Along Came Trouble by Sherryl Woods

Posted by Mrs Giggles on January 21, 2003 in 3 Oogies, Book Reviews, Genre: Contemporary

Along Came Trouble by Sherryl Woods

MIRA, $6.50, ISBN 1-55166-955-2
Contemporary Romance, 2003

I have a very strange love affair with the TV show Smallville. It’s about the teenaged Clark Kent and Lana Lang loving and kicking lousy monsters week in week out. The plot is horrible, the main cast apart from the delicious Michael Rosenbaum mostly can’t act, and there is no continuity at all. But I’m hooked, because the moment Clark Kent learns in season one that his parents and loved ones may die and he gives a plaintive lament, “But I don’t want to be alone!”, because this show, bad acting and all, succeeds in making Clark Kent such a lonely romantic loser.

Which brings me to Sherryl Woods’s Along Came Trouble. It bores me, it annoys me, the heroine is horrible, but I kinda like the hero Tucker Spencer. He has always nursed a broken heart when his childhood sweetheart Mary Elizabeth upped and married Larry Chandler. Of course, Larry turns out to be the psycho husband from hell, and now he’s dead and Lizzie here is the prime suspect. What does she do? Holler for a lawyer? No, she goes to Tucker’s bed, strips half naked, and sleeps so that he can find her in her most delectable state. Die, Lana Lang, and die, Lizbot!

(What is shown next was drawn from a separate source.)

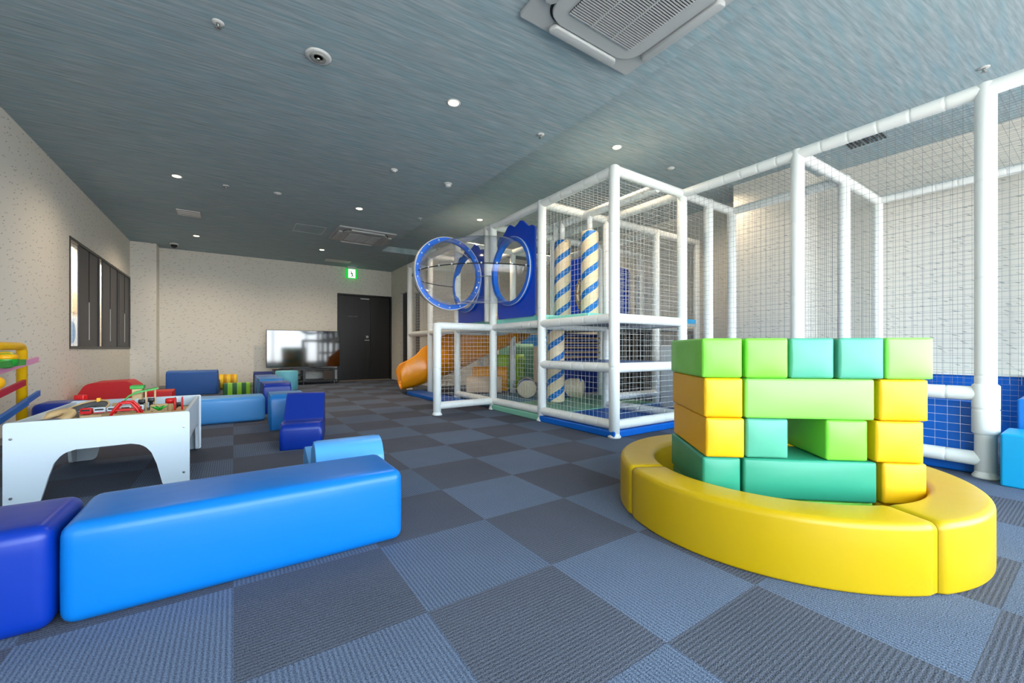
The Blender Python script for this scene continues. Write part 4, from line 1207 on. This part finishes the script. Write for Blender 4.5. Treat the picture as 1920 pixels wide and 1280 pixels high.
# blue perforated panel with net tunnel, upper back; slatted navy panel below
bm = porthole(4.35, 6.05, 1.22, 2.36, 5.05, 1.72, 0.36)
for v in bm.verts: v.co = Vector((v.co.y, 5.05 + (v.co.x - 2.9), v.co.z))
link('porthole_panel', bm, M['plblue'], tw)
bm = new_bm()
for i in range(9): rings(bm, [(5.05 + 0.37 * math.cos(2 * PI * k / 20), 4.85 + i * 0.09, 1.72 + 0.37 * math.sin(2 * PI * k / 20)) for k in range(20)], 0.018, 6, closed=True)
for k in range(14):
    a = 2 * PI * k / 14
    tube(bm, (5.05 + 0.37 * math.cos(a), 4.83, 1.72 + 0.37 * math.sin(a)), (5.05 + 0.37 * math.cos(a), 5.6, 1.72 + 0.37 * math.sin(a)), 0.016, 6)
link('net_tunnel', bm, M['tan'], tw, True)
sl = link('slatted_panel', B((4.0, 4.74, 0.12), (4.92, 4.76, 1.05)), M['navy'], tw)
for i in range(7): link('slat', B((4.0, 4.70, 0.52 + i * 0.075), (4.92, 4.74, 0.545 + i * 0.075)), M['tan'], sl)
cu_ = thing('strip_curtain', 'dark brown hanging strips deep inside the lower level', 'curtain', (5.0, 4.2, 0.12))
for i in range(9): link('strip', B((4.985, 3.78 + i * 0.10, 0.13), (5.0, 3.86 + i * 0.10, 1.06)), M['brownst'], cu_)
# seafoam wall pads at the far side
tag(link('wall_pad', B((5.0, 5.85, 1.22), (5.9, 5.9, 1.75), 0.01), M['seafoam'], tw), 'seafoam pad')

# ---------------------------------------------------------------- orange slide
def channel(path, widths, wall, th=0.03):
    bm = new_bm(); rows = []
    P = [Vector(p) for p in path]
    for i, p in enumerate(P):
        d = (P[min(i + 1, len(P) - 1)] - P[max(i - 1, 0)]).normalized()
        s = Vector((d.y, -d.x, 0)).normalized(); up = s.cross(d).normalized()
        if up.z < 0: up = -up
        wv = widths[i] / 2; h = wall[i]
        sec = []
        K = 8
        for k in range(K + 1):                      # outer skin
            a = PI + PI * k / K
            sec.append((wv * math.cos(a), h * 0.45 * math.sin(a) + h * 0.45))
        outer = [(-wv - 0.0, h)] + sec + [(wv + 0.0, h)]
        lip = [(wv - th * 0.3, h + 0.02), (wv - th, h)]
        inner = [((wv - th) * math.cos(PI + PI * (K - k) / K), (h * 0.45 - th) * math.sin(PI + PI * (K - k) / K) + h * 0.45) for k in range(K + 1)]
        tot = outer + lip + inner + [(-wv + th, h), (-wv + th * 0.3, h + 0.02)]
        rows.append([bm.verts.new(p + s * a + up * b) for a, b in tot])
    n = len(rows[0])
    for a, b in zip(rows, rows[1:]):
        for k in range(n): bm.faces.new((a[k], a[(k + 1) % n], b[(k + 1) % n], b[k]))
    bm.faces.new(rows[0]); bm.faces.new(rows[-1])
    return bm
def bez(P0, n):
    out = []
    P0 = [Vector(p) for p in P0]
    m_ = len(P0)
    for i in range(m_ - 1):
        a = P0[max(i - 1, 0)]; b = P0[i]; c = P0[i + 1]; d = P0[min(i + 2, m_ - 1)]
        for k in range(n):
            t_ = k / n
            out.append(0.5 * ((2 * b) + (c - a) * t_ + (2 * a - 5 * b + 4 * c - d) * t_ ** 2 + (-a + 3 * b - 3 * c + d) * t_ ** 3))
    out.append(P0[-1])
    return out
spath = bez([(4.35, 6.0, 0.98), (3.85, 6.05, 0.80), (3.52, 6.35, 0.60), (3.34, 6.80, 0.40), (3.12, 7.14, 0.24), (2.78, 7.32, 0.11), (2.54, 7.38, 0.06)], 6)
nn = len(spath)
wl = [0.58 - 0.18 * max(0, (i / nn - 0.6) / 0.4) - (0.16 * max(0, (i - nn * 0.86) / (nn * 0.14)) ** 2) for i in range(nn)]
sld = link('slide', channel(spath, [0.58] * nn, wl), M['orange'], tw, True)
tag(sld, 'orange curved slide chute')

# ---------------------------------------------------------------- mats and foam things at the frame's feet
def mat_(name, x0, x1, y0, y1, z1, m, label, cat='floor mat', z0=0.0):
    return tag(link(name, B((x0, y0, z0), (x1, y1, z1), 0.012, 3), M[m]), label, cat)
mat_('floor_mat', 2.85, 4.0, 2.56, 3.66, 0.105 - 0.04, 'matblue', 'royal blue floor mat inside the nearest corner of the climbing frame')
mat_('floor_mat', 2.86, 4.9, 3.675, 4.72, 0.07, 'matgreen', 'pale green floor mat inside the second bay of the climbing frame')
mat_('floor_mat', 2.95, 4.9, 4.735, 5.80, 0.07, 'matteal', 'steel blue floor mat inside the third bay of the climbing frame')
mat_('floor_mat', 2.55, 2.84, 5.35, 7.1, 0.065, 'matblue', 'blue landing mat lying outside the frame by the slide end')
mat_('floor_mat', 4.02, 5.9, 2.65, 3.6, 0.07, 'matblue', 'blue floor mat under the netting between frame and court')
mat_('floor_mat', 2.95, 4.6, 5.82, 6.4, 0.06, 'navy', 'dark navy floor mat at the foot of the climbing rollers')

def barber_roll(a, b, r, label):
    a = Vector(a); b = Vector(b); L_ = (b - a).length
    prof = [(1e-6, 0), (r * 0.8, 0), (r * 0.96, 0.02), (r, 0.05), (r, L_ - 0.05), (r * 0.96, L_ - 0.02), (r * 0.8, L_), (1e-6, L_)]
    o = link('foam_roller', lathe(new_bm(), prof, (0, 0, 0), 32), M['barber2'], None, True)
    d = (b - a).normalized()
    o.rotation_mode = 'QUATERNION'; o.rotation_quaternion = d.to_track_quat('Z', 'X'); o.location = a
    tag(o, label, 'foam roller', 'blue and cream striped rollers')
    return o
M['barber2'] = helix('wide_barber_vinyl', 0.145, 0.42, (236, 218, 186), (0, 92, 178), 0.26)
r0 = 0.145
barber_roll((3.62, 4.95, r0 + 0.07), (3.96, 5.42, r0 + 0.07), r0, 'cream and blue striped roller lying left of the striped column')
barber_roll((4.14, 4.98, r0 + 0.07), (4.42, 4.58, r0 + 0.07), r0, 'cream and blue striped roller lying right of the striped column')
def roll(name, y0, z, x0, x1, r, m, label):
    bm = lathe(new_bm(), [(1e-6, x0), (r * 0.8, x0), (r, x0 + 0.04), (r, x1 - 0.04), (r * 0.8, x1), (1e-6, x1)], (0, y0, z), 30, 'x')
    return bm
# stepped climbing cushions: each a half-round step on its own riser
def step(cx, cy, ang, w, d, z0, z1, m, label):
    bm = prism(new_bm(), fillet([(-d / 2, 0), (d / 2, 0), (d / 2, z1 - z0), (-d / 2, z1 - z0)], [0.02, 0.02, 0.105, 0.105], 8), -w / 2, w / 2, 'x', 0.02, 3)
    o = link('climbing_step', bm, M[m], None, True); o.location = (cx, cy, z0); o.rotation_euler = (0, 0, ang)
    for p in o.data.polygons: p.use_smooth = len(p.vertices) < 8
    return tag(o, label, 'foam step', 'stepped climbing cushions under the deck')
dv = Vector((0.72, 0.0, 0)); 
step(3.56, 6.10, -0.55, 0.60, 0.22, 0.07, 0.34, 'peach', 'beige bottom cushion of the climbing steps')
step(3.80, 6.30, -0.55, 0.62, 0.22, 0.07, 0.50, 'orangev', 'orange cushion, second of the climbing steps')
step(4.22, 6.36, -0.55, 0.60, 0.22, 0.07, 0.71, 'limey', 'lime green cushion, third of the climbing steps')
step(4.50, 6.50, -0.55, 0.66, 0.22, 0.07, 0.91, 'seafoam', 'seafoam green cushion at the top of the climbing steps')
pnl = link('hanging_panel', B((4.9, 6.84, 0.86), (5.7, 6.90, ZP)), M['midblue'], tw)
mat_('foam_column', 4.55, 4.80, 3.0, 3.3, 0.86, 'foam', 'short white padded block behind the netting right of the frame', 'foam block', 0.07)

# ---------------------------------------------------------------- netted court on the right
cg = thing('netted_court', 'tall white netted ball court with padded posts at the right', 'play structure', (3.95, 0.47, 0))
for x, y in ((3.95, 0.47), (3.95, 1.52), (4.93, 1.50), (5.92, 1.50), (4.45, 2.6), (4.95, 2.6), (5.92, 0.42)): post(cg, x, y)
link('wrapped_sleeve', foam_tube(new_bm(), (3.95, 0.47, 0.27), (3.95, 0.47, 0.60), 0.062, 18, 0.17), M['foam'], cg, True)
def hc(a, b, z, r=TR - 0.004): return beam(cg, (a[0], a[1], z), (b[0], b[1], z), r)
hc((3.95, 2.6), (3.95, 1.52), ZT); hc((3.95, 1.52), (3.95, 0.47), ZT); hc((3.95, 0.47), (3.95, -0.9), ZT)
hc((3.95, 1.52), (4.93, 1.5), ZT); hc((4.93, 1.5), (5.92, 1.5), ZT)
hc((3.95, 2.6), (4.95, 2.6), ZT); hc((4.95, 2.6), (4.93, 1.5), ZT); hc((5.92, 1.5), (5.92, 0.42), ZT); hc((5.92, 0.42), (5.92, -0.9), ZT)
hc((3.95, 1.52), (3.95, 0.47), 0.53); hc((3.95, 1.52), (3.95, 0.47), ZL); hc((3.95, 2.6), (3.95, 1.52), 0.53); hc((3.95, 2.6), (3.95, 1.52), ZL)
def ncp(o, u, v, r=0.0010, m='net_shaded', sag=0.006): return npanel(cg, o, u, v, m, 0.048, r, sag)
ncp((3.95, 0.52, 0.58), (0, 0.95, 0), (0, 0, 1.84)); ncp((3.95, 1.57, 0.58), (0, 0.98, 0), (0, 0, 1.84)); ncp((3.95, -0.9, 0.6), (0, 1.32, 0), (0, 0, 1.82))
npanel(cg, (3.95, 0.52, 0.16), (0, 0.95, 0), (0, 0, 0.33), 'net', 0.06, 0.0010); npanel(cg, (3.95, 1.57, 0.16), (0, 0.98, 0), (0, 0, 0.33), 'net', 0.06, 0.0010)
ncp((4.0, 1.51, 0.1), (0.88, 0, 0), (0, 0, 2.3)); ncp((4.98, 1.50, 0.1), (0.90, 0, 0), (0, 0, 2.3))
ncp((4.0, 2.6, 0.1), (0.90, 0, 0), (0, 0, 2.3)); ncp((4.94, 1.55, 0.1), (0, 1.0, 0), (0, 0, 2.3))
ncp((5.92, -0.9, 0.1), (0, 1.28, 0), (0, 0, 2.3)); ncp((5.92, 0.46, 0.1), (0, 1.0, 0), (0, 0, 2.3))
ncp((4.0, -0.9, ZT + 0.01), (1.88, 0, 0), (0, 2.38, 0)); ncp((4.0, 1.56, ZT + 0.01), (0.9, 0, 0), (0, 1.0, 0))
mat_('padded_barrier', 4.02, 4.09, 0.52, 1.48, 0.47, 'matblue', 'blue padded barrier behind the lower rails of the court', 'padded barrier')
mat_('padded_barrier', 4.02, 4.09, 1.56, 2.56, 0.47, 'matblue', 'blue padded barrier between court and climbing frame', 'padded barrier')
wp = thing('wall_padding', 'blue wall padding with a white top strip along the right wall', 'wall padding', (6.05, 0.3, 0))
link('pad', B((6.0, -1.6, 0.0), (6.115, 1.84, 0.555), 0.015), M['matblue'], wp)
link('top_strip', B((5.985, -1.6, 0.556), (6.115, 1.84, 0.572)), M['foam'], wp)
mat_('foam_step', 3.79, 4.10, -0.55, 0.395, 0.315, 'turq', 'turquoise foam step at the right edge of view', 'foam step')
mat_('foam_step', 4.13, 4.52, -0.55, 0.36, 0.50, 'blue', 'bright blue foam step behind the turquoise step', 'foam step')
mat_('foam_step', 4.54, 4.95, -0.55, 0.34, 0.57, 'slate', 'lavender-topped blue foam step, highest and farthest at the right edge', 'foam step')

But Tucker just has to help her, even if everybody disapproves. And of course, Lizbot is the misunderstood dingbat who eventually wins back everybody by being hapless and stupid – and I do mean, stupid, mind you, really stupid. The “murder investigation” will drive anybody with a decent familiarity with TV crime investigation into hoots of derision, but really, I like Tucker.

The townies are familiar dotty colorful sorts, and there is nothing here that will stand out from the usual small town stories around. Lucky me, Tucker somehow gives me the romantic Clark Kent vibes, and this book somehow fills the time until Smallville comes on TV again. Along Came Trouble is more like a case of along comes typicality, but the hero’s alright.